Acquired by Irene Roosevelt Aitken from the above on 11 March 1999.

Brought to you by

Elizabeth Seigel
Elizabeth Seigel Vice President, Specialist, Head of Private and Iconic Collections

Lot Essay


PERFUME-BURNERS
Perfume or ‘essence’ burners were highly fashionable in the 18th and 19th centuries, designed as both functional and decorative luxuries that gently scented domestic interiors. They typically burned pastilles, small compressed cones or lozenges often composed of powdered willow-wood, aromatic gums and resins, herbs and occasionally charcoal. Once lit, the pastilles smoldered slowly within the vessel, releasing a light plume of perfumed smoke through the finely pierced lids.

THE MODEL
This vase, with its laurel swags inspired by antiquity, derives from at least four sketches in Matthew Boulton’s Pattern Book I (p. 171), preserved in the Birmingham City Museum. Boulton produced a number of examples of this form in both marble and blue john, fully listed in Goodison, Matthew Boulton: Ormolu, London, 2002, p. 398, notes 529-533. Notable blue john examples include three pairs in the State Hermitage Museum, St. Petersburg, a pair at Pavlovsk, and one in the collection of the Earl of Bradford at Weston Park, Shropshire (illustrated in Goodison, Ormolu: The Work of Matthew Boulton, London, 1974, pl. 134).

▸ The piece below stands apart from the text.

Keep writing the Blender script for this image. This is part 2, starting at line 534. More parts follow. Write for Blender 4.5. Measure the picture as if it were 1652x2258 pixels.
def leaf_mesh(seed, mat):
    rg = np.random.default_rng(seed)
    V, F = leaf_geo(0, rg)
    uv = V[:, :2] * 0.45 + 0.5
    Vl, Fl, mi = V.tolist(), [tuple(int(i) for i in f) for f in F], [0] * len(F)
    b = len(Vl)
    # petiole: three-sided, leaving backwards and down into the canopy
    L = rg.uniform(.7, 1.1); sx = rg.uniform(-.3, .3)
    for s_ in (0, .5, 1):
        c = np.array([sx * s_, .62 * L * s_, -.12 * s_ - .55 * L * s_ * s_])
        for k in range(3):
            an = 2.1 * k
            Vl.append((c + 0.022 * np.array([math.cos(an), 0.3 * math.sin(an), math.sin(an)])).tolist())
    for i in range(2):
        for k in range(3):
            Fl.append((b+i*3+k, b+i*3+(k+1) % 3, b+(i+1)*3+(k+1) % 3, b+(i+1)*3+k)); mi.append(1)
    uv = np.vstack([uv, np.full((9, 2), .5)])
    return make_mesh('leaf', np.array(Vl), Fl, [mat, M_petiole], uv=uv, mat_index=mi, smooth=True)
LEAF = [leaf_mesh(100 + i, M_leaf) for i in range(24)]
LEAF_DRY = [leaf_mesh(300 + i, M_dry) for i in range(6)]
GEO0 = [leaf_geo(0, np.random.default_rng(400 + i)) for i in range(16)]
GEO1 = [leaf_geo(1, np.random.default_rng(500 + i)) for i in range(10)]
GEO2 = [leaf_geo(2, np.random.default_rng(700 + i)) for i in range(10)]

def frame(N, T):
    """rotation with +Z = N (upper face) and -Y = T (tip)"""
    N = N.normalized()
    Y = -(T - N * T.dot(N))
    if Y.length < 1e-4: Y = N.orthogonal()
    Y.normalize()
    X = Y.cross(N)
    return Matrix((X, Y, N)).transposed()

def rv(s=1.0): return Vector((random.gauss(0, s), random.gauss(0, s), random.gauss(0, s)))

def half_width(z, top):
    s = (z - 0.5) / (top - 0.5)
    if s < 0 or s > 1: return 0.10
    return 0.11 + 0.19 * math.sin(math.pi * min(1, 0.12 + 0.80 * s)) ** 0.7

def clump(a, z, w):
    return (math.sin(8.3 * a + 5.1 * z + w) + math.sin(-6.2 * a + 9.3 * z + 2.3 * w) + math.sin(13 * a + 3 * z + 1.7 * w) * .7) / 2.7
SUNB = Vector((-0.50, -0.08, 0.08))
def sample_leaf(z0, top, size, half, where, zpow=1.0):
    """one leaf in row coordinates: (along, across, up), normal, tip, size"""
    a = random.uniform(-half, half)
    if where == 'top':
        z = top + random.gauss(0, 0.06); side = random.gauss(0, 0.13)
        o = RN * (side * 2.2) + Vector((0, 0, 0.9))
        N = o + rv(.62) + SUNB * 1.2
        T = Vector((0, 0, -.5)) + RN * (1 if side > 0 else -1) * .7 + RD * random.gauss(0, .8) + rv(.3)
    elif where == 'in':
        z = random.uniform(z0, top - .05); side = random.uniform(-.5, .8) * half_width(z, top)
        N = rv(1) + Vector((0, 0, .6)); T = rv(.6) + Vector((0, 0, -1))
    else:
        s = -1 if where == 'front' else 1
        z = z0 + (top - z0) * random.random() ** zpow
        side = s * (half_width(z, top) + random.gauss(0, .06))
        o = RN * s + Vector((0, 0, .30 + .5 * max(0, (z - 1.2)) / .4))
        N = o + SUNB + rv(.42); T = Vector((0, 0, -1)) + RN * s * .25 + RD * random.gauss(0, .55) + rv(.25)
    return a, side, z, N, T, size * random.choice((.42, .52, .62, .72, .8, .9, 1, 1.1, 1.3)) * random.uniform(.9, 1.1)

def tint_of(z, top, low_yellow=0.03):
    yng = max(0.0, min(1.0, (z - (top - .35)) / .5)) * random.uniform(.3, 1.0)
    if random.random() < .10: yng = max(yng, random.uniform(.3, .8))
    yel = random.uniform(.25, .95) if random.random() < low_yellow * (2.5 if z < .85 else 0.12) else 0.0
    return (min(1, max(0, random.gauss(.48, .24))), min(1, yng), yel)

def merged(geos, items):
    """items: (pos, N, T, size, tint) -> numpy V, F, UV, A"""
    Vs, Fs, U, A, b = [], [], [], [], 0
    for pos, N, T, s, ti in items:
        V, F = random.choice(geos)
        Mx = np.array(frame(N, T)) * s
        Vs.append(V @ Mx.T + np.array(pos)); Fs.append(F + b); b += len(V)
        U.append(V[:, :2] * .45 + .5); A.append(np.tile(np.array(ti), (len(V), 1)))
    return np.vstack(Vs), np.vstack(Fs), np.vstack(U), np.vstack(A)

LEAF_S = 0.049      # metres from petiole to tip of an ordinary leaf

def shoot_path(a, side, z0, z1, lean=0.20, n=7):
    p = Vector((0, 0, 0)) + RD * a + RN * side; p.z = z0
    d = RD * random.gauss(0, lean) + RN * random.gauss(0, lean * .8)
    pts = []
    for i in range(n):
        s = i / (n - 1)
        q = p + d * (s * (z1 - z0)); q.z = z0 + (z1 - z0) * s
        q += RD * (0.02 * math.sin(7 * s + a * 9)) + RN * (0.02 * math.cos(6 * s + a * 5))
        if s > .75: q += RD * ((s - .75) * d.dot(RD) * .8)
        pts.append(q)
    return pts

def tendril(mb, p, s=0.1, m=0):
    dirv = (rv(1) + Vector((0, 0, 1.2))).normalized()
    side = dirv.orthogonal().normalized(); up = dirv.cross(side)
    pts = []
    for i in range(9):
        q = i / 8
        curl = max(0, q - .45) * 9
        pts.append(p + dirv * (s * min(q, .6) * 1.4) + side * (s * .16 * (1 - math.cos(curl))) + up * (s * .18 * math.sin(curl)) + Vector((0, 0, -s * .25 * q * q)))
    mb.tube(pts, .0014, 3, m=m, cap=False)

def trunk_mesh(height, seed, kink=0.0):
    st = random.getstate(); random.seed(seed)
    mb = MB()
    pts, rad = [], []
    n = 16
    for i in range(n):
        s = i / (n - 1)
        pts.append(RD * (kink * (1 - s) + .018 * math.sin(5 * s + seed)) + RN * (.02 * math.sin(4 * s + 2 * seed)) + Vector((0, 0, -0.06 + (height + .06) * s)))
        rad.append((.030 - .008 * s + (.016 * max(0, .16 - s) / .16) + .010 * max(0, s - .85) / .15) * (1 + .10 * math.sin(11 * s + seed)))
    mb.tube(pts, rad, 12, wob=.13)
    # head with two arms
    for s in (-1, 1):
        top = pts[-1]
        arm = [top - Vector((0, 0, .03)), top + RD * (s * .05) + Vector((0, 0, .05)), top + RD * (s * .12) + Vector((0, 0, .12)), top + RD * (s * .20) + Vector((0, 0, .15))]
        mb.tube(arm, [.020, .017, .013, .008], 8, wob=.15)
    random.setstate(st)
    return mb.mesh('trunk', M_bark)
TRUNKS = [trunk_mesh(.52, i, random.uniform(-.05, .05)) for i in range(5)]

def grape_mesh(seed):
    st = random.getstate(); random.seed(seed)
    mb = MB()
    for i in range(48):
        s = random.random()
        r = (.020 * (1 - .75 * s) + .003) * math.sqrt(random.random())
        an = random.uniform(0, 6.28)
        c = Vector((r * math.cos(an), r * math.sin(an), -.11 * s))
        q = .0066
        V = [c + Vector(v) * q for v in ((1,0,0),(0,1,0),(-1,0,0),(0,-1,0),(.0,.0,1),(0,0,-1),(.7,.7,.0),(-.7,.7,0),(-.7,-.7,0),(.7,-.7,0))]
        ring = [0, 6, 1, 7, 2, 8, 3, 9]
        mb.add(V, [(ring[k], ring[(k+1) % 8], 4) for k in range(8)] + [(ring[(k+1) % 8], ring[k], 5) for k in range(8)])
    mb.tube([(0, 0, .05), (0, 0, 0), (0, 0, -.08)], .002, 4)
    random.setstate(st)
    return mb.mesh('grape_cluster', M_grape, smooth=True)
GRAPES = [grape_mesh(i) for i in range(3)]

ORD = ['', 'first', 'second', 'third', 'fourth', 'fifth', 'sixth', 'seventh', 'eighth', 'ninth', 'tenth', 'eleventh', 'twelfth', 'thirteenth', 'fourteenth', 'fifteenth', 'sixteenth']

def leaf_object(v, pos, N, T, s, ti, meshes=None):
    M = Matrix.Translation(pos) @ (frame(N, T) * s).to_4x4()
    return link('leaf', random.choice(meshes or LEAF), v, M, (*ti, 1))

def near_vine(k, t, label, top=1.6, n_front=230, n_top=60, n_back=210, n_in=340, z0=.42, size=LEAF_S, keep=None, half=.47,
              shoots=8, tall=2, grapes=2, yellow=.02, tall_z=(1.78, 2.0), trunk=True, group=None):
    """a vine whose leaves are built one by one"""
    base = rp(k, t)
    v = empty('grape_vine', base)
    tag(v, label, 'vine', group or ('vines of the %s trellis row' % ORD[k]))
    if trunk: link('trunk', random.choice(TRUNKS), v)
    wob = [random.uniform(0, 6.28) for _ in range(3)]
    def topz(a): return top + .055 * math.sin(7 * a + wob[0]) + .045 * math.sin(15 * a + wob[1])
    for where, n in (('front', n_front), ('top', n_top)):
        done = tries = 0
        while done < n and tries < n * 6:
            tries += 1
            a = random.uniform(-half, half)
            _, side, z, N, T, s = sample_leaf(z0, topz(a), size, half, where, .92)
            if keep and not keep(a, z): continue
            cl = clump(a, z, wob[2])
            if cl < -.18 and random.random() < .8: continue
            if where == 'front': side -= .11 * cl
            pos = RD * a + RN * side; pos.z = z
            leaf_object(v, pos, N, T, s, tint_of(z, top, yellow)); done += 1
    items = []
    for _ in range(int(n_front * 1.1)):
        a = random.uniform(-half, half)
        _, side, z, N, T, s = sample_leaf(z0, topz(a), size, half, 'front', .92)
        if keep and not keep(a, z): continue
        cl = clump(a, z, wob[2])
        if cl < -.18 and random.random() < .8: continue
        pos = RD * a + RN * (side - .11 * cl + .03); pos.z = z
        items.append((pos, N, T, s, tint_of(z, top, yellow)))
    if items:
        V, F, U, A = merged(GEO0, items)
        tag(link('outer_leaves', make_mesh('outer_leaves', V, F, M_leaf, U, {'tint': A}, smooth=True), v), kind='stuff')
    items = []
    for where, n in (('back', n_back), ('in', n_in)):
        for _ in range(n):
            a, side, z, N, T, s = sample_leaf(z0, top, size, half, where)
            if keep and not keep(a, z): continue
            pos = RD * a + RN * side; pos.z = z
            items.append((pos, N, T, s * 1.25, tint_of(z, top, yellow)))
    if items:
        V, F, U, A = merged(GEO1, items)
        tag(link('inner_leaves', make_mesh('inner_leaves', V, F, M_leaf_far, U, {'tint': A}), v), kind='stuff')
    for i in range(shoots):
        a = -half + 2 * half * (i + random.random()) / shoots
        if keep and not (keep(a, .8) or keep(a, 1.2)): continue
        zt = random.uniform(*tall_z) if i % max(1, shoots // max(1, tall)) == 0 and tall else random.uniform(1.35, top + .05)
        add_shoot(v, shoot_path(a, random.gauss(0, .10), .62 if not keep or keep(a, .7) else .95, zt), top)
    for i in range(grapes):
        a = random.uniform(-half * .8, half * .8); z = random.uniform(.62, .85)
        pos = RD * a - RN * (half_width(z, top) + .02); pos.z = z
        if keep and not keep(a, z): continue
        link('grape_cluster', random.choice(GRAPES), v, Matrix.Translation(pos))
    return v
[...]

A further single vase, formerly in the collections of the Princes of Pless, Schloss Fürstenstein, Silesia, was sold in the Apter-Fredericks sale at Christie’s, London, 19 January 2021, lot 37.

According to Goodison, the advanced quality of the casting suggests a date after 1770, reflecting Boulton’s ongoing refinement of ormolu in his workshop (ibid., p. 300).